O mercado na economia feudal

Ao abordar o tema da cidade medieval nas aulas de História Econômica Geral, destaco o fato de que a mesma é parte do sistema feudal que vigorava na Europa. Ao contrário de tese muito difundida de que "as cidades medievais eram capitalistas", a cidade medieval, conhecida também por "burgo" ou "comuna", era feudal. 

Talvez a associação da cidade medieval ao capitalismo se dê pela confusão que se faz entre dinheiro e capital, ou a associação direta entre comércio e capitalismo. Mas o que importa é desmistificar essa questão. 

Perry Anderson na obra Passagens da Antiguidade ao Feudalismo dá uma aula magistral sobre o tema. Apresento uma síntese: 

1- A maioria das cidades medievais tinha proteção ou era patrocinada pelos senhores feudais com o objetivo de açambarcar comércios locais ou de longa distância.

As cidades medievais possuíam autonomia relativa. Inicialmente dominadas pelos agentes senhoriais (Inglaterra) ou por pequena nobreza residente (Itália).

Os patriciados urbanos tinham origem nos intermediários feudais, mercadores ou artesãos prósperos.

 2- O trabalho era regulamentado pelas corporações de ofício, não havia separação entre os produtores e os meios de produção e os pequenos empregadores formaram uma massa plebéia abaixo da pequena oligarquia.  O governo municipal variava conforme o peso das atividades manufatureiras e mercantis.

 Caráter coletivo, regulação por corporações, inserção nos marcos feudais, impedem qualquer confusão entre as comunas medievais e as estruturas capitalistas.

 3- Essa economia tinha uma característica peculiar: o capital mercantil podia realizar altos lucros comprando barato e vendendo caro as mercadorias.

 O apogeu das fortunas patrícias estava na atividade banqueira, com taxas de juros astronômicas nos empréstimos extorsivos.  A economia também estava indissocialmente ligada ao comércio e transporte marítimo do Mar Mediterrâneo.  Havia um superávit comercial com a Ásia.


 Para Perry Anderson, a condição estrutural da possibilidade deste poder urbano era parcelarização da soberania no modo de produção feudal.

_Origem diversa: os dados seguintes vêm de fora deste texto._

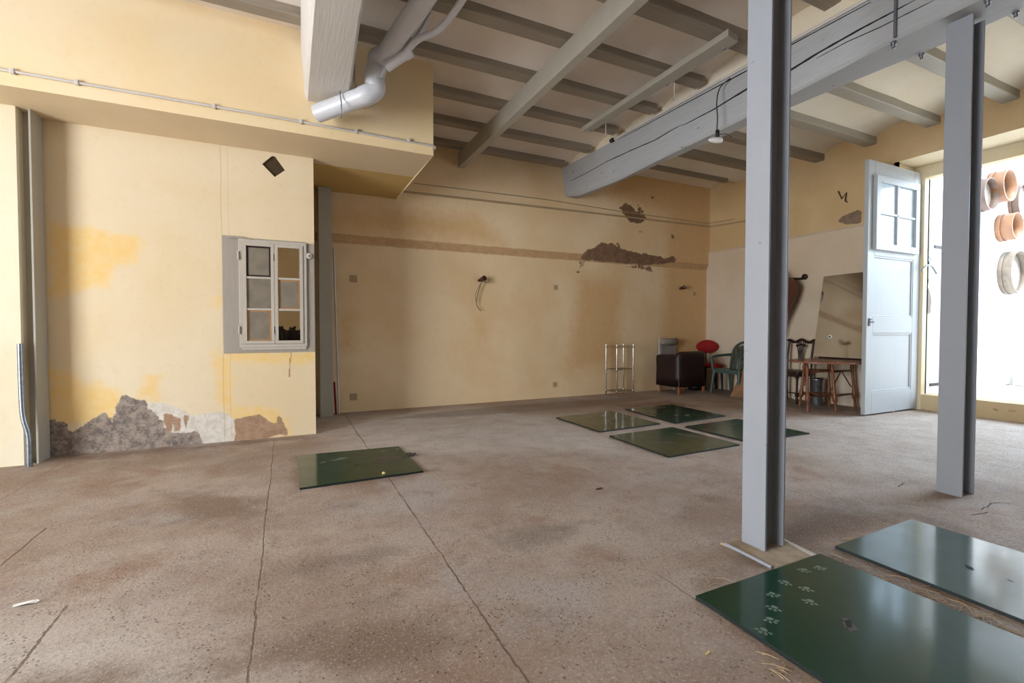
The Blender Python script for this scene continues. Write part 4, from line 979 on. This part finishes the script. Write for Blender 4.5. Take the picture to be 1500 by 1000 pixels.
# cardboard
mb = MB(); a = W(1073, 579, 'z', 0); P = [Vector((6.60, 5.44, .0)), Vector((6.95, 4.98, .0)), Vector((7.03, 5.02, .44)), Vector((6.84, 5.40, .44))]
mb.prism(P, (.006, .004, 0)); tag(obj('cardboard_sheet', mb, M['card']), 'brown cardboard sheet leaning beside the green chair', 'cardboard')
# amphora with holder
am = thing('amphora', 'tall brown terracotta amphora in an iron wall holder', 'amphora', (6.97, 4.95, 0))
mb = MB(); mb.lathe([(0, .0), (.05, .0), (.065, .25), (.075, .6), (.085, .95), (.12, 1.15), (.2, 1.35), (.29, 1.55), (.345, 1.72), (.34, 1.80), (.27, 1.89), (.17, 1.93), (.13, 1.95), (.14, 2.01), (.125, 2.02), (.11, 1.96), (0, 1.9)], 6.97, 4.95, 36)
obj('amphora_body', mb, M['terra'], am)
mb = MB(); mb.tube([(7.33, 4.70, 1.905), (7.24, 4.72, 1.90), (7.12, 4.86, 1.905)], .018, 8); mb.lathe([(0, -.025), (.045, -.025), (.045, 0), (0, 0)], 7.326, 4.68, 14, axis='x', cz=1.93)
tag(obj('wall_bracket', mb, M['iron']), 'dark iron wall bracket reaching to the amphora', 'bracket')
# mirror panel leaning on the table top against the wall
mb = MB()
P = [Vector((7.16, 4.44, .705)), Vector((7.16, 3.52, .70)), Vector((7.30, 3.55, 1.915)), Vector((7.30, 4.385, 1.905))]
mb.prism(P, (.012, 0, 0))
mp = thing('mirror_panel', 'tall tilted mirror panel leaning on the wall above the table', 'mirror', (7.2, 4.0, .70)); obj('mirror_glass', mb, M['mirror'], mp, bevel=.002)
h = W(1215.5, 493, 'x', 7.19); mb = MB(); mb.lathe([(0, -.008), (.012, -.008), (.012, -.003)], h.x+.005, h.y, 12, axis='x', cz=h.z); obj('hole_shade_disc', mb, M['crack'], mp)  # dark disc painted as the darkness inside the panel's hole
mb = MB(); mb.lathe([(.012, -.005), (.03, -.004), (.03, 0)], h.x+.005, h.y, 14, axis='x', cz=h.z); obj('white_washer', mb, M['paper'], mp)
# table : semicircular top on turned legs
tb = thing('folding_table', 'brown half round table with turned legs beside the white door', 'table', (6.75, 4.0, 0))
TZ = .68
out = [(7.24, 4.40), (6.9, 4.42), (6.6, 4.40), (6.34, 4.28), (6.18, 4.03), (6.26, 3.72), (6.55, 3.52), (6.95, 3.44+.1), (7.25, 3.52)]
mb = MB(); Q = smooth_path([(x, y, TZ-.02) for x, y in out], 4); mb.prism(Q, (0, 0, .02)); obj('table_top', mb, M['tablewood'], tb, bevel=.005)
mb = MB(); mb.box(7.225, 7.245, 3.53, 4.4, TZ, TZ+.022); obj('back_strip', mb, M['darkwood'], tb)
def turned(mb, a, b, r=.02):
    a, b = Vector(a), Vector(b); P = []; R = []
    for q_, k in ((0, .8), (.1, 1.0), (.14, 1.4), (.17, .9), (.3, .85), (.5, 1.0), (.62, 1.1), (.66, 1.5), (.72, 1.6), (.78, 1.5), (.8, .9), (.9, .8), (.95, 1.1), (1, .8)): P.append(b.lerp(a, q_)); R.append(r*k)
    mb.tube(P[::-1], R[::-1], 10)
LG = [((6.36, 4.02), (6.28, 3.95)), ((6.60, 3.84), (6.61, 3.78)), ((6.72, 4.28), (6.68, 4.32)), ((7.16, 3.90), (7.20, 3.86)), ((6.98, 4.1), (7.0, 4.1))]
for (t_, b_) in LG:
    mb = MB(); turned(mb, (*b_, 0), (*t_, TZ-.02), .019); obj('leg', mb, M['turned'], tb)
mb = MB(); A = {i: Vector((*LG[i][0], 0)) for i in range(5)}
for i, j in ((0, 2), (1, 3), (0, 3), (2, 4), (1, 4)):
    for z in (.20, .53): mb.tube([A[i]+Vector((0, 0, z)), A[j]+Vector((0, 0, z))], .012, 6)
for i, j in ((1, 3), (0, 2)):
    mb.tube([A[j]+Vector((0, 0, .30)), A[i].lerp(A[j], .5)+Vector((0, 0, .53))], .008, 6); mb.tube([A[i]+Vector((0, 0, .30)), A[i].lerp(A[j], .45)+Vector((0, 0, .53))], .008, 6)
obj('stretcher', mb, M['turned'], tb)
# steel bin
bn = thing('steel_bin', 'silver metal bin standing under the table', 'bin', (7.06, 4.27, 0))
mb = MB(); mb.lathe([(0, 0), (.085, 0), (.088, .01), (.095, .36), (.1, .37), (.1, .385), (.09, .39), (.085, .05), (0, .05)], 7.05, 4.30, 28, cz=.001); obj('bin_body', mb, M['bin'], bn)
mb = MB(); mb.lathe([(.1, 0), (.103, .01), (.1, .02)], 7.05, 4.30, 28, cz=.13); obj('band', mb, M['black'], bn)
# carved chair, back parallel to the right wall, faces -X
cc = thing('carved_chair', 'dark carved wooden chair with pierced splat and spiral legs', 'chair', (7.02, 4.58, 0), 0)
ya, yb2 = 4.47, 4.85; xf, xb = 6.84, 7.17
mb = MB(); mb.box(xf-.03, xb+.01, ya-.03, yb2+.02, .45, .485); obj('seat', mb, M['darkwood'], cc, bevel=.008)
mb = MB(); mb.box(xf, xb, ya, ya+.02, .40, .45); mb.box(xf, xb, yb2-.02, yb2, .40, .45); mb.box(xf-.01, xf+.01, ya, yb2, .40, .45); obj('apron', mb, M['darkwood'], cc)
for y in (ya, yb2):
    mb = MB(); mb.tube([(xb, y, .47), (xb+.01, y, .7), (xb+.06, y, .96)], .019, 4); obj('back_post', mb, M['darkwood'], cc)
    mb = MB(); mb.tube([(xb, y, .46), (xb, y, .2), (xb+.02, y, 0)], .018, 4); obj('leg', mb, M['darkwood'], cc)
    mb = MB(); mb.box(xf-.018, xf+.018, y-.018, y+.018, .38, .45); mb.box(xf-.018, xf+.018, y-.018, y+.018, .10, .17)
    P = [(xf+.006*math.cos(z*120), y+.006*math.sin(z*120), z) for z in lin(.17, .38, .005)]; mb.tube(P, [.013+.004*math.sin(z[2]*240) for z in P], 8); mb.lathe([(0, 0), (.014, 0), (.02, .03), (.018, .1)], xf, y, 10); obj('spiral_leg', mb, M['darkwood'], cc)
mb = MB(); yc = (ya+yb2)/2
for z, s_ in ((.93, 1),):
    P = [(xb+.055, ya-.03+i*(yb2-ya+.06)/12, .93+.022*math.cos(i*PI/3)*(1 if 0 < i < 12 else .3)) for i in range(13)]; mb.tube(P, .02, 8)
mc = MB(); mc.tube([(xb+.012, ya, .62), (xb+.012, yb2, .62)], .014, 6); obj('lower_rail', mc, M['darkwood'], cc); obj('crest_rail', mb, M['darkwood'], cc)
mb = MB()
for k in range(-2, 3):
    mb.tube(smooth_path([(xb+.014, yc+k*.010, .62), (xb+.025, yc+k*.012, .72), (xb+.04, yc+k*.026, .84), (xb+.052, yc+k*.034, .92)]), .007, 6)
mb.tube([(xb+.04, yc-.07, .85), (xb+.045, yc, .88), (xb+.04, yc+.07, .85)], .016, 8); obj('splat', mb, M['darkwood'], cc)
mb = MB(); mb.box(xf, xb, ya-.008, ya+.008, .125, .148); mb.box(xf, xb, yb2-.008, yb2+.008, .125, .148); mb.box((xf+xb)/2-.01, (xf+xb)/2+.01, ya, yb2, .128, .145); obj('stretcher', mb, M['darkwood'], cc)
mb = MB(); mb.tube([(7.29, 4.80, 0), (7.315, 4.70, 1.0)], .016, 8); tag(obj('wooden_pole', mb, M['right_lo']), 'pale pole leaning on the wall behind the carved chair', 'pole')

# ------------------------------------------------------------------ LIGHT
w = bpy.data.worlds.new('sky'); sc.world = w; w.use_nodes = True
nt = w.node_tree; bg = nt.nodes['Background']; bg.inputs[0].default_value = (.80, .88, 1.0, 1); bg.inputs[1].default_value = 2.4
def area(name, loc, target, sx, sy, power, col):
    l = bpy.data.lights.new(name, 'AREA'); l.shape = 'RECTANGLE'; l.size = sx; l.size_y = sy; l.energy = power; l.color = col
    o = bpy.data.objects.new(name, l); C.objects.link(o); o.location = loc
    d = Vector(target)-Vector(loc); o.rotation_euler = d.to_track_quat('-Z', 'Y').to_euler(); return o
area('daylight_left_opening', (XL-.35, 1.1, 1.65), (0, 1.4, 1.8), 3.1, 3.2, 590, (.90, .95, 1.0))
area('daylight_courtyard', (12.3, .6, 4.2), (6.0, 1.5, .3), 4.0, 3.0, 740, (.60, .79, 1.0))
sn = bpy.data.lights.new('sun', 'SUN'); sn.energy = 8; sn.angle = math.radians(14); sn.color = (.92, .96, 1.0)
so_ = bpy.data.objects.new('sun', sn); C.objects.link(so_); so_.location = (8, -3, 8); so_.rotation_euler = Vector((.25, .55, -.8)).to_track_quat('-Z', 'Y').to_euler()
# portals so that sky light through the openings is sampled well
for loc, tg, sx, sy in (((XD+.2, 1.65, 1.7), (0, 1.65, 1.7), 3.5, 3.0),):
    o = area('doorway_portal', loc, tg, sx, sy, 1, (1, 1, 1)); o.data.cycles.is_portal = True

# ------------------------------------------------------------------ CAMERA
cam = bpy.data.cameras.new('camera'); co = bpy.data.objects.new('camera', cam); C.objects.link(co)
cam.sensor_width = 36; cam.lens = CF/1500*36; cam.clip_start = .05
co.location = (0, 0, CH)
co.rotation_euler = Matrix((RT, UP, -FW)).transposed().to_euler()
sc.camera = co
sc.view_settings.view_transform = 'Standard'; sc.view_settings.look = 'None'; sc.view_settings.gamma = 1; sc.view_settings.exposure = 0
try: sc.view_settings.use_curve_mapping = False
except Exception: pass
for o in sc.objects:
    if '_local' in o: del o['_local']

Isto permitiu a autonomia das cidades medievais. A comuna é um símbolo desta situação.

Sobre o fato da cidade medieval ser feudal, Pierre Vilar nos dá uma explicação magistral: 
 
"Falar de 'capitalismo' antigo ou medieval porque existiram financistas em Roma ou mercadores em Veneza, é um abuso de linguagem. Esses personagens jamais dominaram a produção social de sua época, assegurada em Roma pelos escravos e na Idade Média pelos camponeses, sob diversos estatutos da servidão. 
Quanto à produção industrial da época feudal, sabemo que era obtida quase que exclusivamente sob a forma artesanal e corporativa.  O mestre artesão, compromete, por sua vez, seu capital e seu trabalho, e alimenta em sua casa seus companheiros e seus aprendizes. Não há a separação entre os meios de produção e o produtor, não há uma redução das relações sociais a simples laços de dinheiro, portanto não há capitalismo. " 

VILAR, Pierre. A transição do Feudalismo ao Capitalismo, in: SANTIAGO, Theo (org.). Do Feudalismo ao Capitalismo – uma discussão histórica. São Paulo: Contexto, 2003, p 38. 
 
Dessa maneira, quando estudar a cidade medieval com toda a sua história e riqueza, leve em consideração que ali existiu o feudalismo. Não confunda uma economia com mercado com uma economia de mercado. Essa é a minha dica. 

4 comentários:

Eu, Thiago Assis disse...

o senhor feudal dono daquele terreno em que ficava o burgo exercia alguma influencia nas atividades comerciais realizadas pela cidade?
Acho que deixei passar essa pergunta nas aulas sobre feudalismo..

Unknown disse...

Thiago,
As cidades dependiam dos senhores, mas com seu crescimento, se rebelaram e obtiveram “cartas de franquia”, onde dentro de seu território, os habitantes eram livres.
Este despontar de cidades livres teve um alcance limitado porque não modificou o modo e as relações de produção da quase totalidade da população, que continuou sendo camponesa.

Nas maiores cidades continentais, residiam burgueses e antigas famílias aristocráticas, donas de terras nas cidades e nas vizinhanças. Em muitas cidades italianas essas famílias feudais dominaram o governo urbano.

Em muitas cidades inglesas, os membros das Guildas retinham grande parte de status agrícola e a cidadania estava ligada à posse de um lote ou de uma casa dentro dos limites urbanos.

O método dos cidadãos adquirirem renda: venda ou arrendamento de terra urbana, pequena produção comercializada nos arredores. A produtividade do trabalho era pequena assim como a unidade de produção.

Quem trata desse assunto é Maurice Dobb no livro, A Evolução do Capitalismo.

Eu, Thiago Assis disse...

Ahhh, eu imaginava como sendo algo separado, tipo, o senhor num pedaço de terra até que distante do burgo apenas ganhando com impostos
e não ele e toda a familia morando na cidade..

obrigado pelo esclarecimento =]

Unknown disse...

Sim, havia senhores que vivam longe dessas cidades e outros que não.
A alta nobreza preferia a distância.